Today in class Tabii and I worked on figuring out a new plan for the arm. I was under the impression that we were just going to change the motor and the chains. But now the plan is to change the whole design of the arm. Our plan for the arm is to mount it in the middle. We will have a channel horizontally mounted in the middle. We will have two more channels vertically mounted. We will then have the motor mounted on the vertical channel. We will use sprockets and chains to make the arm work. 

Today in class, I worked on figuring out which brackets should be used to mount the arm. At first I though of using pillow brackets to mount everything. Then I went through a lot of different brackets. But after a lot of thinking, I decided to use L brackets. I choose this type of bracket because I believe that it is the most structurally stable choice and provides the most strength and stability for the arm.

Today I worked on the new design for our claw and wrist. For the wrist, I plan to use hex pillows, and a regular pillow block to allow the wrist to have better flowy movement. The claw design will stay the same.

Today I worked on building the new claw and wrist design. I used hex pillows, and a regular pillow block to allow the wrist to have better flowy movement. The claw design will stay the same.

 Today in class, I explained to Tabii the new idea for the wrist and claw. I also worked on putting on the claw. Santanne took it off because she wanted to create a new claw before the comp. But because everyone was gone, there was no time to work on the new claw because no one understood it. I also readjusted the suspending mechanism to be more aligned.

Today in class, I worked on fixing the chain system for the arm. We found out that the motor itself was messing up because one of the gear ratios was really messed up. I also finalized the drone launcher and I helped finalize the stuff for the claw.

Today in class, I worked on fixing one of the GoBuilda motors. While Santanne pressed the triggers on the controller to move the suspending mechanism up and down, we all noticed that one of the things was having trouble going up and down at the same pace.
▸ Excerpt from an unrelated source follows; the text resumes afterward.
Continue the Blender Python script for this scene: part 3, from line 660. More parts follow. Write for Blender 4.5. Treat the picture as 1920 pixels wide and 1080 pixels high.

So I suggested that it could be a programming issue, but it turned out that it wasn't. So I decided to watch the gears of the suspending mechanism with the problem and I noticed that at one point the gears would slow down for half a second but then speed back up. I came to the conclusion that the motor was skipping a tiny little bit. So I decided to take apart the motor to see if there was something on the inside that was causing the skip. Once I took it apart, I found that there was WAY to much grease/lubricant inside of the motor. Tabii helped me clean it up, and then I put it back together to see if that was the issue. Once Santanne tested it again, I came to the conclusion that the skip was happening on the actual inside of the motor, (the part of the motor that I could not get to, to fix it.) So after talking to my team, we have decided to get a new GoBuilda motor.